GOAL -
Will you print the material below without altering a single character?

DATA EXCERPT -
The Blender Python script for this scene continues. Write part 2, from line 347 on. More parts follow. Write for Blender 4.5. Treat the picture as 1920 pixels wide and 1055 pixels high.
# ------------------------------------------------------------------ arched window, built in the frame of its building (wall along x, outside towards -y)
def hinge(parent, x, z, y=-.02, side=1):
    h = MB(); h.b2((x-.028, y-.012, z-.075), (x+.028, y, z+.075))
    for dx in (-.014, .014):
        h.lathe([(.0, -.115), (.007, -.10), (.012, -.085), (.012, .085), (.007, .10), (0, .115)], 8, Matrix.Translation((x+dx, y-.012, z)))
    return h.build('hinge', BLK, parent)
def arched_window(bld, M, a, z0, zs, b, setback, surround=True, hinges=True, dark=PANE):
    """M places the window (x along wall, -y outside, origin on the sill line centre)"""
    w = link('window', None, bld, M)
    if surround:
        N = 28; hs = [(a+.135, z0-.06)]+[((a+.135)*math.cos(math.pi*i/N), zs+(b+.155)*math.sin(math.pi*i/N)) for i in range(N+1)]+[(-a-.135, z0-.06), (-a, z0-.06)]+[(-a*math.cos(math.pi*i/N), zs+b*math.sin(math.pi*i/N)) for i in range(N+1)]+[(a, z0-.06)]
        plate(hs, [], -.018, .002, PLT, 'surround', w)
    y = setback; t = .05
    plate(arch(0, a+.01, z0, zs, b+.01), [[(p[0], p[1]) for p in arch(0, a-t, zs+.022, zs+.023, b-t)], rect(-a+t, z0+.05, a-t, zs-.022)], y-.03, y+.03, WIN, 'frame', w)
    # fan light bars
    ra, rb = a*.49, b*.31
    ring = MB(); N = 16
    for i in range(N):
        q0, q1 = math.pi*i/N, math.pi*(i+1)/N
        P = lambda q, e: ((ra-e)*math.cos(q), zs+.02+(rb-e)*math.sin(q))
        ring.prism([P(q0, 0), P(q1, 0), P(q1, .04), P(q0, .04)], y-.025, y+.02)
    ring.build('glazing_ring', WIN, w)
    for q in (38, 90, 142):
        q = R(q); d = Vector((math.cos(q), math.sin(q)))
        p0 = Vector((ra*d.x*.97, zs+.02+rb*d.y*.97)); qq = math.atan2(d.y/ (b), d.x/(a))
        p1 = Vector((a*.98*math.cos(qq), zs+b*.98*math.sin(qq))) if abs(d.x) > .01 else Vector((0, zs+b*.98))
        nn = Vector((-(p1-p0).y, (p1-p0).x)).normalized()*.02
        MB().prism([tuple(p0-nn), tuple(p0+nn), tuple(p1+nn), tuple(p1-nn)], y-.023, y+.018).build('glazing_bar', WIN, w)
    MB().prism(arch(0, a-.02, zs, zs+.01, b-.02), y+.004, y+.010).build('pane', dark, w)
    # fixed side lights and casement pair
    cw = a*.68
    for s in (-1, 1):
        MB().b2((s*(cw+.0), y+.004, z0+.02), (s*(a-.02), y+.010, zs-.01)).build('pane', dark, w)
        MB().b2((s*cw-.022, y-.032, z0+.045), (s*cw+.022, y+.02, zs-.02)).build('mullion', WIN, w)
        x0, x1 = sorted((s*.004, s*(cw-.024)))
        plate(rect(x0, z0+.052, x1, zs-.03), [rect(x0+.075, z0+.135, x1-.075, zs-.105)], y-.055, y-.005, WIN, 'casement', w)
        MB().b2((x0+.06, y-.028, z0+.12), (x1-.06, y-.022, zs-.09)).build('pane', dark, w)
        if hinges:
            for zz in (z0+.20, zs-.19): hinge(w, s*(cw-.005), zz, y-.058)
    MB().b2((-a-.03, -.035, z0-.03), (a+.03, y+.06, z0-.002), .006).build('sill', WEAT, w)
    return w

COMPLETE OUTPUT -
The Blender Python script for this scene continues. Write part 2, from line 347 on. More parts follow. Write for Blender 4.5. Treat the picture as 1920 pixels wide and 1055 pixels high.
# ------------------------------------------------------------------ arched window, built in the frame of its building (wall along x, outside towards -y)
def hinge(parent, x, z, y=-.02, side=1):
    h = MB(); h.b2((x-.028, y-.012, z-.075), (x+.028, y, z+.075))
    for dx in (-.014, .014):
        h.lathe([(.0, -.115), (.007, -.10), (.012, -.085), (.012, .085), (.007, .10), (0, .115)], 8, Matrix.Translation((x+dx, y-.012, z)))
    return h.build('hinge', BLK, parent)
def arched_window(bld, M, a, z0, zs, b, setback, surround=True, hinges=True, dark=PANE):
    """M places the window (x along wall, -y outside, origin on the sill line centre)"""
    w = link('window', None, bld, M)
    if surround:
        N = 28; hs = [(a+.135, z0-.06)]+[((a+.135)*math.cos(math.pi*i/N), zs+(b+.155)*math.sin(math.pi*i/N)) for i in range(N+1)]+[(-a-.135, z0-.06), (-a, z0-.06)]+[(-a*math.cos(math.pi*i/N), zs+b*math.sin(math.pi*i/N)) for i in range(N+1)]+[(a, z0-.06)]
        plate(hs, [], -.018, .002, PLT, 'surround', w)
    y = setback; t = .05
    plate(arch(0, a+.01, z0, zs, b+.01), [[(p[0], p[1]) for p in arch(0, a-t, zs+.022, zs+.023, b-t)], rect(-a+t, z0+.05, a-t, zs-.022)], y-.03, y+.03, WIN, 'frame', w)
    # fan light bars
    ra, rb = a*.49, b*.31
    ring = MB(); N = 16
    for i in range(N):
        q0, q1 = math.pi*i/N, math.pi*(i+1)/N
        P = lambda q, e: ((ra-e)*math.cos(q), zs+.02+(rb-e)*math.sin(q))
        ring.prism([P(q0, 0), P(q1, 0), P(q1, .04), P(q0, .04)], y-.025, y+.02)
    ring.build('glazing_ring', WIN, w)
    for q in (38, 90, 142):
        q = R(q); d = Vector((math.cos(q), math.sin(q)))
        p0 = Vector((ra*d.x*.97, zs+.02+rb*d.y*.97)); qq = math.atan2(d.y/ (b), d.x/(a))
        p1 = Vector((a*.98*math.cos(qq), zs+b*.98*math.sin(qq))) if abs(d.x) > .01 else Vector((0, zs+b*.98))
        nn = Vector((-(p1-p0).y, (p1-p0).x)).normalized()*.02
        MB().prism([tuple(p0-nn), tuple(p0+nn), tuple(p1+nn), tuple(p1-nn)], y-.023, y+.018).build('glazing_bar', WIN, w)
    MB().prism(arch(0, a-.02, zs, zs+.01, b-.02), y+.004, y+.010).build('pane', dark, w)
    # fixed side lights and casement pair
    cw = a*.68
    for s in (-1, 1):
        MB().b2((s*(cw+.0), y+.004, z0+.02), (s*(a-.02), y+.010, zs-.01)).build('pane', dark, w)
        MB().b2((s*cw-.022, y-.032, z0+.045), (s*cw+.022, y+.02, zs-.02)).build('mullion', WIN, w)
        x0, x1 = sorted((s*.004, s*(cw-.024)))
        plate(rect(x0, z0+.052, x1, zs-.03), [rect(x0+.075, z0+.135, x1-.075, zs-.105)], y-.055, y-.005, WIN, 'casement', w)
        MB().b2((x0+.06, y-.028, z0+.12), (x1-.06, y-.022, zs-.09)).build('pane', dark, w)
        if hinges:
            for zz in (z0+.20, zs-.19): hinge(w, s*(cw-.005), zz, y-.058)
    MB().b2((-a-.03, -.035, z0-.03), (a+.03, y+.06, z0-.002), .006).build('sill', WEAT, w)
    return w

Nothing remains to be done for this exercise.